___ MATERIAL ___

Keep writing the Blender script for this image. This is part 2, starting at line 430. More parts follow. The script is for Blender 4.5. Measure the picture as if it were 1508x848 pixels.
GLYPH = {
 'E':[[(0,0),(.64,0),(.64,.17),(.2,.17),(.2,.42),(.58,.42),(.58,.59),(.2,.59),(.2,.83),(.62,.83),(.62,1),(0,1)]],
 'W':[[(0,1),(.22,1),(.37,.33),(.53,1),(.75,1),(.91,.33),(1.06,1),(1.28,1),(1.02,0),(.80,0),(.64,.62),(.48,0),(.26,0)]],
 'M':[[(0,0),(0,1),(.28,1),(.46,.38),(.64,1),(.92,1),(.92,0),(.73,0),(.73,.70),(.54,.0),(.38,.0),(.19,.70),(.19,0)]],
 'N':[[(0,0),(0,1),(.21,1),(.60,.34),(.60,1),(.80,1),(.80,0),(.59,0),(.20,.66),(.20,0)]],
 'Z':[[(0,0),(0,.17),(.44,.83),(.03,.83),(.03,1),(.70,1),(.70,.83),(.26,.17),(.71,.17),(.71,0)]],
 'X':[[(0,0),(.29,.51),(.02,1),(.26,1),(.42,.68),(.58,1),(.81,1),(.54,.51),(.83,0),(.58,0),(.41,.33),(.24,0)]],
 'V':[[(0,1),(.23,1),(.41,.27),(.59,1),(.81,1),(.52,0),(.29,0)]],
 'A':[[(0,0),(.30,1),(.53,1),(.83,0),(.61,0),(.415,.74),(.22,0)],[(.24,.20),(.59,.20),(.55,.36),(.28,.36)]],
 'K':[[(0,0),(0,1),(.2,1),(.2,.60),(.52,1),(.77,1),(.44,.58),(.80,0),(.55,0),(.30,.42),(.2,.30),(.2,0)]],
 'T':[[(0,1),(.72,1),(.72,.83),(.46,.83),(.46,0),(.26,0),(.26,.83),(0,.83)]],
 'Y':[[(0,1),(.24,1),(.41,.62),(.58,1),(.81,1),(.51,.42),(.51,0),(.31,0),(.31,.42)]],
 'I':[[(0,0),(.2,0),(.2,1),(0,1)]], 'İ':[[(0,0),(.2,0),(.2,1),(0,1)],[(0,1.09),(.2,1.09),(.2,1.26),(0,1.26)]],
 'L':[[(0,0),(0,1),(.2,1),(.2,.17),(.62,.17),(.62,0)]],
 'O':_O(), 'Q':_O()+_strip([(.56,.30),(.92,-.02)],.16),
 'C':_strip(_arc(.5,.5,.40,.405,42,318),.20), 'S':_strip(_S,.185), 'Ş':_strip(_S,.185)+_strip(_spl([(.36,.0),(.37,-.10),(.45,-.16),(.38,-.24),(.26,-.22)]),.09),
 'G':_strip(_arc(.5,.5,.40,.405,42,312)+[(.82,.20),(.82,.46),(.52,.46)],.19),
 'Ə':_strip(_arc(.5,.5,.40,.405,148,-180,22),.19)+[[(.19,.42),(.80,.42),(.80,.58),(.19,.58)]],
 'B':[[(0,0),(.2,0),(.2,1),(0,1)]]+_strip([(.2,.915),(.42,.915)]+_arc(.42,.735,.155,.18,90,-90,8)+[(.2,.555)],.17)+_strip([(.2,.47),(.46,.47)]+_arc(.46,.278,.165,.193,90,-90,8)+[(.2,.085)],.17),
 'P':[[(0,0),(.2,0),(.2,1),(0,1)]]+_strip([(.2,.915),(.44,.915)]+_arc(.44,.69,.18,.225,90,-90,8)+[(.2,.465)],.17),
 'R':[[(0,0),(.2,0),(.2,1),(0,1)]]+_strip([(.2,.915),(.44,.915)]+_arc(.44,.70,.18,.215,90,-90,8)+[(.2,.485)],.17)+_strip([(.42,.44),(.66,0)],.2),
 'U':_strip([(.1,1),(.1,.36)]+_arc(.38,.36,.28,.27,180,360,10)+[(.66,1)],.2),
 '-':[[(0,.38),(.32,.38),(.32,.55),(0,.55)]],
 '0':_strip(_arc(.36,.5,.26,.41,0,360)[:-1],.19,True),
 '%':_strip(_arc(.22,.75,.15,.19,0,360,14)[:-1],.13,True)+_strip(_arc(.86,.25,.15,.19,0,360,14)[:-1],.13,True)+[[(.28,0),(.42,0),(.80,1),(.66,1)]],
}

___

[SHORT PROBLEM]:
Your task is to repeat the data exactly; please include every line.

[SOLUTION]:
Keep writing the Blender script for this image. This is part 2, starting at line 430. More parts follow. The script is for Blender 4.5. Measure the picture as if it were 1508x848 pixels.
GLYPH = {
 'E':[[(0,0),(.64,0),(.64,.17),(.2,.17),(.2,.42),(.58,.42),(.58,.59),(.2,.59),(.2,.83),(.62,.83),(.62,1),(0,1)]],
 'W':[[(0,1),(.22,1),(.37,.33),(.53,1),(.75,1),(.91,.33),(1.06,1),(1.28,1),(1.02,0),(.80,0),(.64,.62),(.48,0),(.26,0)]],
 'M':[[(0,0),(0,1),(.28,1),(.46,.38),(.64,1),(.92,1),(.92,0),(.73,0),(.73,.70),(.54,.0),(.38,.0),(.19,.70),(.19,0)]],
 'N':[[(0,0),(0,1),(.21,1),(.60,.34),(.60,1),(.80,1),(.80,0),(.59,0),(.20,.66),(.20,0)]],
 'Z':[[(0,0),(0,.17),(.44,.83),(.03,.83),(.03,1),(.70,1),(.70,.83),(.26,.17),(.71,.17),(.71,0)]],
 'X':[[(0,0),(.29,.51),(.02,1),(.26,1),(.42,.68),(.58,1),(.81,1),(.54,.51),(.83,0),(.58,0),(.41,.33),(.24,0)]],
 'V':[[(0,1),(.23,1),(.41,.27),(.59,1),(.81,1),(.52,0),(.29,0)]],
 'A':[[(0,0),(.30,1),(.53,1),(.83,0),(.61,0),(.415,.74),(.22,0)],[(.24,.20),(.59,.20),(.55,.36),(.28,.36)]],
 'K':[[(0,0),(0,1),(.2,1),(.2,.60),(.52,1),(.77,1),(.44,.58),(.80,0),(.55,0),(.30,.42),(.2,.30),(.2,0)]],
 'T':[[(0,1),(.72,1),(.72,.83),(.46,.83),(.46,0),(.26,0),(.26,.83),(0,.83)]],
 'Y':[[(0,1),(.24,1),(.41,.62),(.58,1),(.81,1),(.51,.42),(.51,0),(.31,0),(.31,.42)]],
 'I':[[(0,0),(.2,0),(.2,1),(0,1)]], 'İ':[[(0,0),(.2,0),(.2,1),(0,1)],[(0,1.09),(.2,1.09),(.2,1.26),(0,1.26)]],
 'L':[[(0,0),(0,1),(.2,1),(.2,.17),(.62,.17),(.62,0)]],
 'O':_O(), 'Q':_O()+_strip([(.56,.30),(.92,-.02)],.16),
 'C':_strip(_arc(.5,.5,.40,.405,42,318),.20), 'S':_strip(_S,.185), 'Ş':_strip(_S,.185)+_strip(_spl([(.36,.0),(.37,-.10),(.45,-.16),(.38,-.24),(.26,-.22)]),.09),
 'G':_strip(_arc(.5,.5,.40,.405,42,312)+[(.82,.20),(.82,.46),(.52,.46)],.19),
 'Ə':_strip(_arc(.5,.5,.40,.405,148,-180,22),.19)+[[(.19,.42),(.80,.42),(.80,.58),(.19,.58)]],
 'B':[[(0,0),(.2,0),(.2,1),(0,1)]]+_strip([(.2,.915),(.42,.915)]+_arc(.42,.735,.155,.18,90,-90,8)+[(.2,.555)],.17)+_strip([(.2,.47),(.46,.47)]+_arc(.46,.278,.165,.193,90,-90,8)+[(.2,.085)],.17),
 'P':[[(0,0),(.2,0),(.2,1),(0,1)]]+_strip([(.2,.915),(.44,.915)]+_arc(.44,.69,.18,.225,90,-90,8)+[(.2,.465)],.17),
 'R':[[(0,0),(.2,0),(.2,1),(0,1)]]+_strip([(.2,.915),(.44,.915)]+_arc(.44,.70,.18,.215,90,-90,8)+[(.2,.485)],.17)+_strip([(.42,.44),(.66,0)],.2),
 'U':_strip([(.1,1),(.1,.36)]+_arc(.38,.36,.28,.27,180,360,10)+[(.66,1)],.2),
 '-':[[(0,.38),(.32,.38),(.32,.55),(0,.55)]],
 '0':_strip(_arc(.36,.5,.26,.41,0,360)[:-1],.19,True),
 '%':_strip(_arc(.22,.75,.15,.19,0,360,14)[:-1],.13,True)+_strip(_arc(.86,.25,.15,.19,0,360,14)[:-1],.13,True)+[[(.28,0),(.42,0),(.80,1),(.66,1)]],
}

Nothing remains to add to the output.